The selling is driven by both long liquidation and new short positions, in roughly a 2.2-to-1 ratio — for every 3.2 units sold, 2.2 are longs exiting and 1 is a fresh short bet.
The heaviest selling targets are semiconductors, semiconductor equipment, and tech hardware. This reflects eroding institutional conviction in the tech sectors that led the prior rally.
Where does market sentiment actually stand?
Deutsche Bank's aggregate equity-positioning indicator sits right at the neutral line. Goldman's composite of 18 sentiment and positioning metrics also lands squarely between "risk-on" and "risk-off."
The CNN Fear & Greed Index is transitioning from "fear" toward "neutral" for the first time in over a month.
In plain terms = overall market sentiment is neither euphoric nor panicked — it is stuck in a wait-and-see zone, essentially unchanged from where it was when the rally started three months ago.

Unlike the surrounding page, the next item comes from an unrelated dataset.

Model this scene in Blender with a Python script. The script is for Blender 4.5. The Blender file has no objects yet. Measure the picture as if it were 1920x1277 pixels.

The index is up — so why are most stocks actually down?
J.P. Morgan's equity strategy team notes that roughly half of all Nasdaq constituents have fallen more than 20% from their respective highs, putting them in technical bear-market territory. Yet QQQ, tracking the Nasdaq 100, sits just 3.1% below its all-time high.
This means → the index's new high is being propped up by a handful of mega-cap stocks. Most individual names are not participating in this rally at all — the classic "narrow breadth" problem.
Goldman also flags that the pre-earnings buyback blackout window — the period when companies cannot repurchase their own shares ahead of reporting — is now fully in effect. Corporate buybacks, a key source of equity demand, are temporarily off the table, and institutional trading-desk flow has softened noticeably.
What does this setup mean for investors?
Low positioning theoretically means a large reserve of "dry powder" — sidelined cash that could rush back in on any positive catalyst, fuelling further upside.
But the other side of the coin: the structural divergence of a few stocks holding up the index while most names sit deep in correction has not resolved. The rally's foundation is not solid.
In plain terms = the market right now resembles a building held up by just a few pillars — as long as the pillars stand, the structure looks tall; but if any one buckles, the pullback could be far steeper than the index's calm surface suggests. Earnings-season results will be the decisive test.
Content is for reference only, not financial advice.